Absolute Beginner's Frequently Asked Questions

5. What is a Troll?

On Usenet, a Troll is someone who posts messages in newsgroups with the deliberate intent of provoking flames or heated discussion or, in the case of a destructive troll, an attempt to destroy the group.

There are people who imagine that trolling is always a Bad Thing. Bad trolling is definitely a bad thing but I have seen many intelligent and entertaining trolls. When it is done properly it can be compared to gently winding people up or stirring things for fun, as you would find people doing every night in your local pub.

Where trolling becomes bad is when it is done by someone who has no real interest in the group's topic and is there purely to hurt or disrupt the normal flow of discussion or, as said above, to try to actually destroy the group by turning it into a continual flame war.

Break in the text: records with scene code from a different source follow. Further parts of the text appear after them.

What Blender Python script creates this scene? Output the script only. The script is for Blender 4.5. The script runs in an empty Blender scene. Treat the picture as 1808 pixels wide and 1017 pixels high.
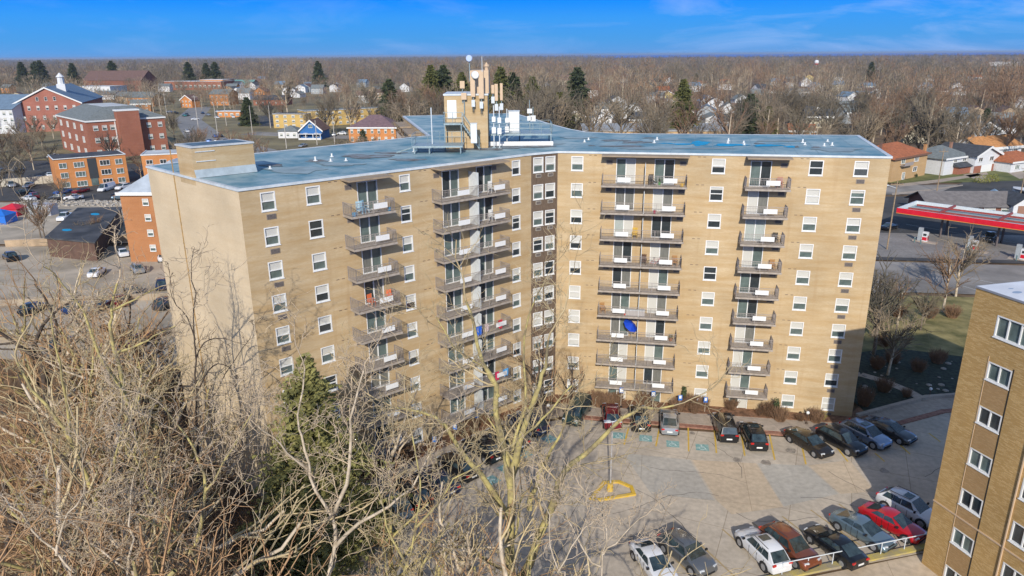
import bpy, bmesh, math, random
import numpy as np
from mathutils import Vector, Matrix
R = math.radians
sc = bpy.context.scene
COL = sc.collection

# ------------------------------------------------------------------ camera
W_, H_ = 1808., 1017.
FPX, CX, CY = 1275., 904., 508.5
PITCH = math.atan((CY - 97.) / FPX); ROLL = 0.0075
CAMH = 35.4
_f = Vector((0, math.cos(PITCH), -math.sin(PITCH)))
_r0 = Vector((1, 0, 0)); _u0 = Vector((0, math.sin(PITCH), math.cos(PITCH)))
_r = _r0 * math.cos(ROLL) - _u0 * math.sin(ROLL)
_u = _u0 * math.cos(ROLL) + _r0 * math.sin(ROLL)
cam = bpy.data.cameras.new('camera'); camo = bpy.data.objects.new('camera', cam); COL.objects.link(camo)
M = Matrix.Identity(4)
for i in range(3):
    M[i][0] = _r[i]; M[i][1] = _u[i]; M[i][2] = -_f[i]
M[2][3] = CAMH
camo.matrix_world = M
cam.sensor_width = 36; cam.lens = 36 * FPX / W_; cam.clip_end = 90000; cam.clip_start = .2
sc.camera = camo

# ------------------------------------------------------------------ world, sun, exposure
SAZ, SEL = R(6), R(28)
world = bpy.data.worlds.new('World'); sc.world = world; world.use_nodes = True
nt = world.node_tree; nt.nodes.clear()
N = nt.nodes.new; LK = nt.links.new
sky = N('ShaderNodeTexSky'); sky.sky_type = 'NISHITA'; sky.sun_disc = False
sky.sun_elevation = SEL; sky.sun_rotation = math.pi + SAZ
sky.altitude = 200; sky.air_density = 1.0; sky.dust_density = .6; sky.ozone_density = 2.0
tc = N('ShaderNodeTexCoord'); sep = N('ShaderNodeSeparateXYZ'); LK(tc.outputs['Generated'], sep.inputs[0])
# clear winter sky: the low band is a deep blue
rmp = N('ShaderNodeValToRGB'); LK(sep.outputs['Z'], rmp.inputs[0])
cr = rmp.color_ramp; cr.elements[0].position = 0.0; cr.elements[0].color = (.72, 2.2, 4.9, 1)
cr.elements[1].position = 0.10; cr.elements[1].color = (.0, 1.35, 6.4, 1)
for p_, c_ in ((.02, (.45, 2.2, 5.2, 1)), (.045, (.28, 2.15, 5.9, 1)), (.072, (.0, 1.65, 6.5, 1))):
    e = cr.elements.new(p_); e.color = c_
mr = N('ShaderNodeMapRange'); mr.inputs[1].default_value = .10; mr.inputs[2].default_value = .35
LK(sep.outputs['Z'], mr.inputs[0])
mx = N('ShaderNodeMixRGB'); LK(mr.outputs[0], mx.inputs[0]); LK(rmp.outputs[0], mx.inputs[1]); LK(sky.outputs[0], mx.inputs[2])
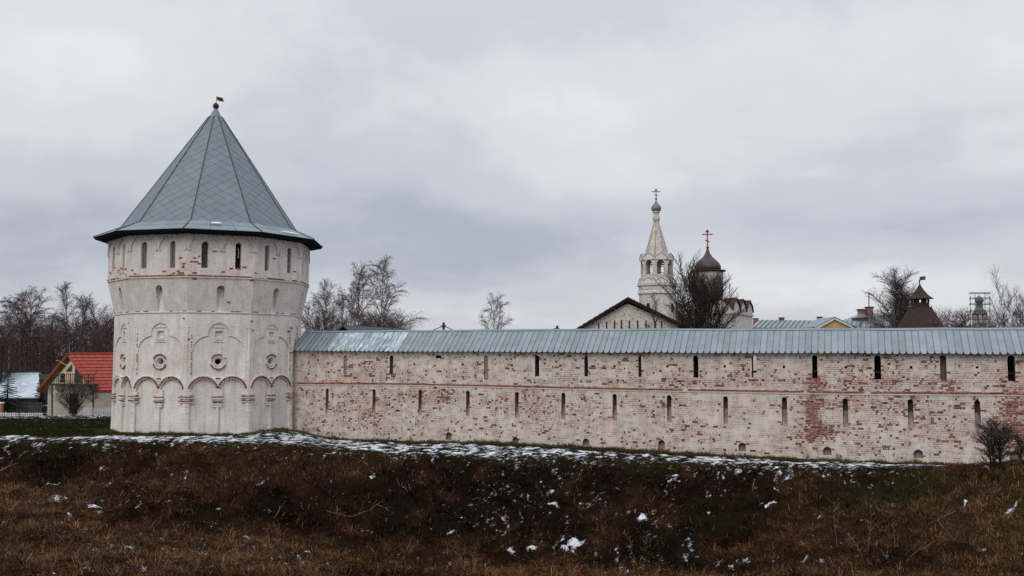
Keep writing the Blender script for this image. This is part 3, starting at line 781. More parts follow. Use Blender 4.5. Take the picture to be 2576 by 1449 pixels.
tw_spots = ((-1, 2.2, 13.9, 1.3, .9, 1.0), (0, -2.4, 14.2, .5, 1.2, 1.1), (0, 1.4, 14.0, .9, .3, .7), (1, 2.1, 9.0, .7, 1.3, 1.2), (0, 2.4, 9.2, .4, .9, .9), (1, -2.2, 9.0, .6, 1., .8), (-1, -2.0, 9.4, 1.2, .4, .5),
            (-2, 0, 13.8, 3, .6, .45), (0, 2.5, 2.2, .4, .4, .8), (-1, 2.5, 2, .5, .4, .8), (1, 2.4, 7.2, .8, .8, 1.0), (2, 0, 8, 3, 5, .9), (-2, 1.5, 5, 1, 2, .6), (0, -2.4, 8.2, .35, 1.6, .6))
def tower_wear(k, x, z):
    w = .28+.5*(fbm(x*.6+13*k, z*.8, 111, 3)-.5)
    for kk, a, b, ra, rb, am in tw_spots:
        if kk == k: w = w+am*np.exp(-(((x-a)/ra)**2+((z-b)/rb)**2))
    w = w+.45*np.exp(-((z-(ZC1+.35))/.35)**2)
    return w
for k in range(NF):
    vis = k in (0, 1, 2, 8, 9); kk = k if k < 5 else k-NF
    nt_, nz = (101, 400) if vis else (3, 24)
    t = np.linspace(-1, 1, nt_); z = np.linspace(Z_GR, 17.25, nz); T_, Z_ = np.meshgrid(t, z)
    hw = Rz(Z_)*math.sin(PI/NF); X_ = T_*hw
    D = relief(kk, X_, Z_) if vis else np.zeros_like(X_)
    D[:, 0] = 0; D[:, -1] = 0
    P = facet(kk, T_, Z_, D).reshape(-1, 3)-origin_of(tower)
    i = np.arange(nt_*nz).reshape(nz, nt_)+off
    Qs.append(np.stack([i[:-1, :-1], i[:-1, 1:], i[1:, 1:], i[1:, :-1]], -1).reshape(-1, 4)); Vs.append(P)
    UVs.append(np.stack([X_+kk*5.04, Z_], -1).reshape(-1, 2)); We.append(tower_wear(kk, X_, Z_).ravel()); off += nt_*nz
me = fast_mesh('masonry', np.concatenate(Vs), np.concatenate(Qs), [M['lime']], {'wear': np.concatenate(We)}, uv=np.concatenate(UVs))
link('masonry', me, tower)
# dark panes put the shade inside slits and round windows into colour, one with a broken board
for kk in (-2, -1, 0, 1, 2):
    X, n, U = frame(kk); ap = lambda z: float(Rz(z))*math.cos(PI/NF)
    C0 = lambda x, z, d: np.array([TX, TY, 0])+n*(ap(z)+d)+X*x+U*z
    for c in (-1.27, 1.35 if kk != 1 else 1.30):
        deep = (kk == 0)
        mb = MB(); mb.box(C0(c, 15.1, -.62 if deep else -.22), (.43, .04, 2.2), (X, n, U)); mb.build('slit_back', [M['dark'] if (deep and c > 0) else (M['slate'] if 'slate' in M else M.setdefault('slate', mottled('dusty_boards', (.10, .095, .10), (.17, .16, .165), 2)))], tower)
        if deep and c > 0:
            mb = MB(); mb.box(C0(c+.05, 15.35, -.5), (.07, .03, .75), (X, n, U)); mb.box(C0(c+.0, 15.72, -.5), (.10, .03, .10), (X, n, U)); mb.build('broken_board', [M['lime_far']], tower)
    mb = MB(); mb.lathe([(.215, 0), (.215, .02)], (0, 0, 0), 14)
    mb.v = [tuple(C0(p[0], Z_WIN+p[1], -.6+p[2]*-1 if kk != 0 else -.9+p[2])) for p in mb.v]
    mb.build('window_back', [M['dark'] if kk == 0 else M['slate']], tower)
# string courses round the tower
def ring_band(z0, z1, d0, d1, R=None):
    mb = MB()
    for k in range(NF):
        p = []
        for zz in (z0, z1):
            for t, d in ((-1, d1), (1, d1), (1, d0), (-1, d0)):
                a = PH+2*PI/NF*(k+(t+1)/2); rr = float(Rz(zz))+d/math.cos(PI/NF)
                p.append((TX+rr*math.sin(a), TY-rr*math.cos(a), zz))
        mb.hexa(p)
    return mb
ring_band(ZC1-.05, ZC1+.03, -.1, .075).build('string_course', [M['lime_far']], tower)
ring_band(ZC1+.03, ZC1+.10, -.1, .035).build('course_groove', [M['joint']], tower)
ring_band(ZC2-.09, ZC2+.0, -.1, .07).build('string_course', [M['lime_far']], tower)
tb = []     # loose bricks of the tower: (k, x, z, w, h, d)
for kk in (-2, -1, 0, 1, 2):
    hw = float(Rz(ZC1))*math.sin(PI/NF)
    x = -hw+.05
    while x < hw-.2:
        L = rnd.uniform(.36, .52)
        if rnd.random() > (.06 if kk in (0, -1) else .4): tb.append((kk, x+L/2, ZC1+.135, L-.03, .075, .06))
        x += L
    hw2 = HW; x = -hw2+.1
    while x < hw2-.2:
        L = rnd.uniform(.28, .5)
        if abs(x+L/2-.05) > .42 and rnd.random() < .5: tb.append((kk, x+L/2, ZC2+.045, L-.05, .07, .05))
        x += L
n0 = len(tb)
cand = []
for kk in (-2, -1, 0, 1):
    for r in range(0, 110):
        z = .6+r*BH; hw = float(Rz(z))*math.sin(PI/NF); x = -hw+(r % 2)*.2+.03
        while x < hw-.3:
            L = rnd.choice((.2, .3, .38)); w = float(tower_wear(kk, np.float64(x), np.float64(z)))
            flat = float(relief(kk, np.array([x]), np.array([z]))[0]) > -.05 and float(relief(kk, np.array([x+L]), np.array([z]))[0]) > -.05
            if flat and rnd.random() < max(0, (w-.45))*.30+.003: cand.append((kk, x+L/2, z+.07, L-.03, .115, .012+rnd.random()*.012))
            x += L+.01
rnd.shuffle(cand); tb += cand[:140]
for kk, xx in ((0, -2.10), (-1, -2.10), (1, 2.12)):
    for j in range(20):
        if rnd.random() < .75: tb.append((kk, xx+rnd.uniform(-.015, .015), Z_PAN+.35+j*.17, .07+rnd.random()*.04, .10, .012))
for kk, x, z, w, h, d in tb:
    X, n, U = frame(kk); ap = float(Rz(z))*math.cos(PI/NF)
    brick_obj(np.array([TX, TY, 0])+n*(ap+d-.05)+X*x+U*z, (w, .11, h), (X, n, U), tower)
# arch rings of red voussoirs, pendants and capitals
vme = None
for kk in (-2, -1, 0, 1):
    X, n, U = frame(kk)
    for c in (-A_C, A_C):
        if kk == -2 and c < 0: continue
        nv = 15
        for j in range(nv):
            a = PI*(j+.5)/nv; rr = R_AR+.10
            if j in (0, nv-1): continue
            ce = np.array([TX, TY, 0])+n*(R_BASE*math.cos(PI/NF)+.015)+X*(c+math.cos(a)*rr)+U*(Z_ARCH+math.sin(a)*rr)
            rad = X*math.cos(a)+U*math.sin(a); tan = -X*math.sin(a)+U*math.cos(a)
            brick_obj(ce, (.15, .12, .17), (rad, n, tan), tower, 'arch_brick')
    for c in (-A_C, A_C):      # limewashed outer and inner rim of each arch
        mb = MB()
        for r0, r1, dd in ((R_AR+.19, R_AR+.27, .045), (R_AR-.03, R_AR+.02, .03)):
            for j in range(20):
                a0, a1 = PI*j/20, PI*(j+1)/20
                base = np.array([TX, TY, 0])+n*(R_BASE*math.cos(PI/NF))
                q = lambda a, r, d: base+n*d+X*(c+math.cos(a)*r)+U*(Z_ARCH+math.sin(a)*r)
                mb.hexa([q(a0, r0, -.15), q(a0, r1, -.15), q(a0, r1, dd), q(a0, r0, dd), q(a1, r0, -.15), q(a1, r1, -.15), q(a1, r1, dd), q(a1, r0, dd)])
        mb.build('arch_rim', [M['lime_far']], tower)
    base = np.array([TX, TY, 0])+n*(R_BASE*math.cos(PI/NF))
    # hanging pendant between the two arches
    pd = MB(); zt = Z_ARCH+.12
    for w, z0, z1, d in ((.74, zt-.55, zt, .02), (.86, zt-.78, zt-.62, .10), (.80, zt-1.02, zt-.86, .06), (.78, zt-1.22, zt-1.10, .05), (.62, zt-1.40, zt-1.24, .02)):
        pd.box(base+X*0+U*(z0+z1)/2+n*(d-.11), (w, .22, z1-z0), (X, n, U))
    pd.build('pendant', [M['lime_far']], tower)
    ks = MB()
    for w, z0, z1, d in ((.30, Z_ARCH+.12, Z_ARCH+.80, .03), (.44, Z_ARCH+.80, Z_ARCH+.95, .05), (.26, Z_ARCH+.95, Z_ARCH+1.1, .02)):
        ks.box(base+U*(z0+z1)/2+n*(d-.11), (w, .22, z1-z0), (X, n, U))
    ks.build('keystone', [M['lime_far']], tower)
    for zz, ww in ((Z_ARCH-.455, .9), (Z_ARCH-.82, .84)):
        for j in (-1, 1): brick_obj(base+X*(j*ww/4)+U*zz+n*.03, (ww/2-.02, .20, .075), (X, n, U), tower, 'band_brick')
    brick_obj(base+U*(Z_ARCH+1.06)+n*.03, (.36, .12, .07), (X, n, U), tower, 'band_brick')
    # corner capitals and column rings on each side of the corner
    for sgn in (-1, 1):
        cp = MB()
        for w, z0, z1, d in ((.50, Z_ARCH-.30, Z_ARCH-.05, .02), (.64, Z_ARCH-.56, Z_ARCH-.46, .10), (.60, Z_ARCH-.92, Z_ARCH-.80, .08), (.30, Z_ARCH-1.2, Z_ARCH-1.12, .035), (.30, Z_ARCH-1.75, Z_ARCH-1.67, .035),
                             (.30, Z_ARCH-2.55, Z_ARCH-2.45, .04), (.36, .5, .95, .04), (.22, -.2, Z_ARCH+.1, .012)):
            cp.box(base+X*sgn*(HW-w/2+.02)+U*(z0+z1)/2+n*(d-.11), (w, .22, z1-z0), (X, n, U))
        cp.build('capital', [M['lime_far']], tower)
        for zz, ww in ((Z_ARCH-.425, .64), (Z_ARCH-.76, .62)):
            brick_obj(base+X*sgn*(HW-ww/2+.02)+U*zz+n*.03, (ww-.03, .20, .07), (X, n, U), tower, 'band_brick')
    # eroded red half ring over and under the round window
    for j in range(26):
        a = 2*PI*j/26
        if abs(math.cos(a)) > .93 or rnd.random() < .12: continue
        rad = X*math.cos(a)+U*math.sin(a); tan = -X*math.sin(a)+U*math.cos(a)
        brick_obj(base+rad*.60+U*Z_WIN+n*.0, (.085, .09, .13), (rad, n, tan), tower, 'ring_brick')
    # mouldings over and under the little recess
    zz = zy(842)
    for z0, w in ((zz+.62, .95), (zz+.36, .66), (zz-.42, .62), (zz-.56, .9)): md = MB(); md.box(base+U*z0+n*(-.075), (w, .10, .05), (X, n, U)); md.build('moulding', [M['lime_far']], tower)
for kk in (-2, -1, 0, 1, 2):      # hood mouldings and corbels of the blind arcade under the eave
    X, n, U = frame(kk); base = np.array([TX, TY, 0])+n*(R_TOP*math.cos(PI/NF))
    for c in (-1.32, 1.32):
        mb = MB()
        for j in range(16):
            a0, a1 = PI*j/16, PI*(j+1)/16
            q = lambda a, r, d: base+n*d+X*(c+math.cos(a)*r)+U*(Z_SP+math.sin(a)*r)
            mb.hexa([q(a0, R_SP-.05, -.05), q(a0, R_SP+.02, -.05), q(a0, R_SP+.02, .10), q(a0, R_SP-.05, .10), q(a1, R_SP-.05, -.05), q(a1, R_SP+.02, -.05), q(a1, R_SP+.02, .10), q(a1, R_SP-.05, .10)])
        for sg in (-1, 1): mb.box(base+X*(c+sg*R_SP*.97)+U*(Z_SP-.05)+n*.03, (.20, .14, .10), (X, n, U))
        mb.build('hood_mould', [M['lime_far']], tower)

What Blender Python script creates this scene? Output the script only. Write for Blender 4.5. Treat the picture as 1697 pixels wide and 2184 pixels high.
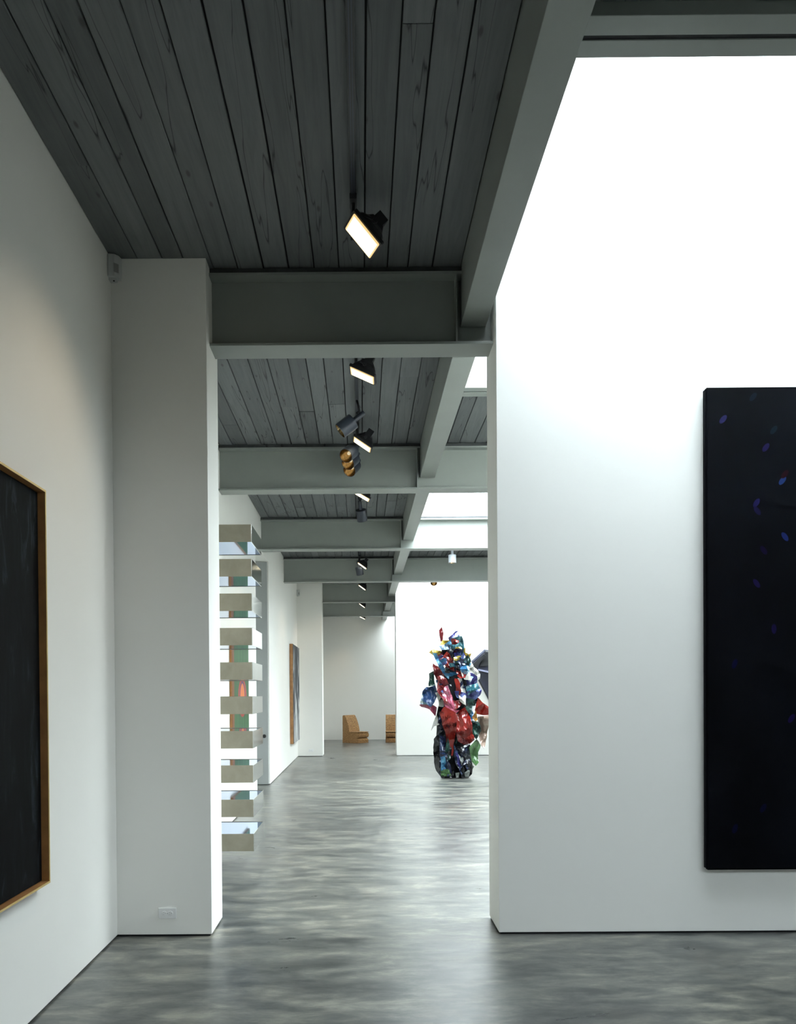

A troll feeds on responses, taking any serious attempts at debate and turning them round to feed the fire - this is one of the ways in which a real troll can be identified. When it becomes clear that one of these is at work, the correct response is to post a short message exposing them as such and thereafter, ignore the thread.

Trolls post purely to get a reaction - think 'attention seeking behaviour' - and so the only way to defeat a troll is to ignore it. Forget what anybody tells you about engaging them in order to defeat them. There is no evidence of any kind to suggest that feeding a troll will make it go away. There is abundant evidence (and common sense) to say that they go away when they get no responses.

Therefore, the cardinal rule is Do Not Feed The Trolls.

(Of course, when the troll is entertaining, intelligent and harmless, you can have some fun by joining in. But if you do this, bear in mind that you will have become a troll yourself!)

Trolls have increasingly adopted the habit of using 'sockpuppets', fake identities pretending to be someone else, by using one of the free services like Yahoo or Hotmail or posting through anonymising news services like alt.net. If you find your group being attacked by a number of anonymous entities using these kind of addresses, it is possible that there is actually only one troll at work using several sockpuppets to fan the flames.

Another way in which a destructive troll can be identified is in crossposting to inappropriate groups. For example, if someone posts an inflammatory message to uk.music.folk and it is crossposted to, say, alt.autos.bmw, you can be fairly sure it's a troll at work. The intention is to flood uk.music.folk with angry messages from alt.autos.bmw saying, "Why is this stuff being posted here?" and generate flames. The correct method of dealing with it would be to not reply at all or, if you must, remove alt.autos.bmw from your replies.

In the hands of a destructive troll, crossposting can be a powerful weapon so keep an eye on what groups are in the 'Newsgroups' line when replying to messages.